Shawn McKenzie, a public health leader with expertise in food systems, has been named director of the Johns Hopkins Center for a Livable Future at the Johns Hopkins Bloomberg School of Public Health. McKenzie has extensive experience in program development, previously serving in leadership capacities at the center for nearly 20 years, most recently as its deputy director. He assumed his new role on November 15, 2022.
Founded in 1996, the Center for a Livable Future is an interdisciplinary academic center that addresses some of the most pressing issues in food systems affecting public health and the environment. The center aims to be a global leader in the application of science and systems thinking in building healthy, just, equitable, and sustainable food systems.
McKenzie joined the Center for a Livable Future in 2003 as director of the Food Production and Public Health Program. In this role, he developed expertise in food systems, with a focus on the public health implications of industrial food animal production. He has authored numerous research studies, policy papers, and reports. He played a major role in helping the center balance the scholarship of discovery and application within its research, education, and practice portfolios. His work has addressed issues related to climate changes, as well as community, occupational, and ecosystem health.
In 2006, he joined the faculty in the Department of Environmental Health and Engineering, which spans the Bloomberg School and Johns Hopkins Whiting School of Engineering. McKenzie served as the center's associate director from 2009 until 2018 and as its deputy director since 2018.
"For more than 25 years, the Center for a Livable Future has worked to improve public health by striving to make food systems more just, equitable, healthy, and sustainable," says Ellen J. MacKenzie, Dean of the Bloomberg School. "Shawn has shown remarkable leadership, and I know he will continue to move the center forward."
McKenzie joined the Bloomberg School in 1999 as a program officer at the Johns Hopkins Center for Communication Programs, providing programmatic management and technical assistance in health communication and public policy advocacy in support of public health projects based in Asia. His public health career began in the field with UNICEF, where he managed projects supporting United Nations programs in Central and Southeast Asia, including Kyrgyzstan and Indonesia.

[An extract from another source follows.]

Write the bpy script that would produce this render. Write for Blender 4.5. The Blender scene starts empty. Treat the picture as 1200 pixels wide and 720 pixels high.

McKenzie holds a Bachelor of Science degree from Cornell University and a Master of Public Health degree from the Gillings School of Public Health at the University of North Carolina at Chapel Hill. In 2014, he was inducted into the Delta Omega Public Health Honor Society.
"I look forward to leading the center into its next chapter with new approaches and partnerships, while also remaining true to our mission," says McKenzie. "As director, I see a tremendous opportunity to harness the school's expertise in support of innovative research, effective advocacy, and policy development, and educating the next generation of public health and food system practitioners."
McKenzie succeeds Martin W. Bloem, who joined the center as director in 2017. Bloem, a professor of environmental health, continues to serve as faculty in the school's Department of Environmental Health and Engineering, where he focuses on nutrition, health, and climate at the international level.